Global Recession Indicators & Its Impact on the US Housing Market

Recession

A storm might be brewing on the global economic horizon, with indicators hinting at a potential recession in some of the world’s largest economies. The Purchasing Managers Index (PMI), in particular, is on a downward trend, with countries such as Japan, the UK, the Eurozone, and Australia showing significant declines. Could we be witnessing the final countdown to a global recession? Let’s take a look.

 The Global PMI Signals and the Recession Countdown

The PMI numbers for Japan, the UK, the Eurozone, and Australia have all been declining. Japan’s PMI has already slipped below 50, which indicates economic contraction. The PMIs for the UK, the Eurozone, and Australia are hovering around the 50-mark, but they have all shown a decline from the previous month. This suggests that a move into negative territory could be imminent, hence the fears of an impending recession.

Despite these indicators, any potential recession could bring unexpected benefits, particularly for the US housing market. A recession often leads to a fall in mortgage interest rates and long-term issuances, which would be welcome news for many American homeowners.
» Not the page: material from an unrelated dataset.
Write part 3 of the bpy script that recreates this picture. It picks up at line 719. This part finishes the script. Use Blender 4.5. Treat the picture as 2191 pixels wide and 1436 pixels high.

The US Economic Landscape and Its Peculiarities

The Conference Board’s leading economic indicators in the US suggest a slowdown in economic activity. The report showed a 7/10 percent decrease last month and a 7.9% year-over-year drop, marking the 14th consecutive month of contraction. We last observed such a trend in 2007, just before the Great Recession. Despite these warning signs, former Fed Chair Janet Yellen has stated that the odds of a recession have decreased, citing the strong labor market and declining inflation.

However, there’s more to the story. Apart from the headline job creation number, the labor market shows signs of strain, with claims at very high levels. Interestingly, inflation tends to decline during a recession, so its current downward trajectory doesn’t necessarily mean we’re out of the woods yet.

The Housing Market: A Seller’s Paradise

On the home front, the US housing market continues to display strength. Recent data from the National Association of Realtors (NAR) suggests a robust sellers’ market, with an average of 3.3 offers per sale, the highest since June 2022. They have even waived inspection contingencies in a quarter of these transactions, indicating fierce buyer competition. This trend is likely to persist, given the tight inventory, despite predictions of a price decline.

The Financial Market’s Response and What Lies Ahead

In response to these developments, mortgage-backed securities have seen an excellent start, up 23 basis points. At the same time, the 10-year treasury has witnessed significant volatility, currently down to 370, a nine basis point drop. We’ll be watching these trends closely, particularly as we approach the release of the Fed’s favorite measure of inflation, the Personal Consumption Expenditure.

We must watch the changing tides as we navigate these tumultuous economic waters. A potential global recession, while concerning, could have silver linings for the US housing market. However, the signals from the labor market and inflation trends warrant careful examination. With strong housing data and fluctuating financial markets, we’re in for an exciting ride.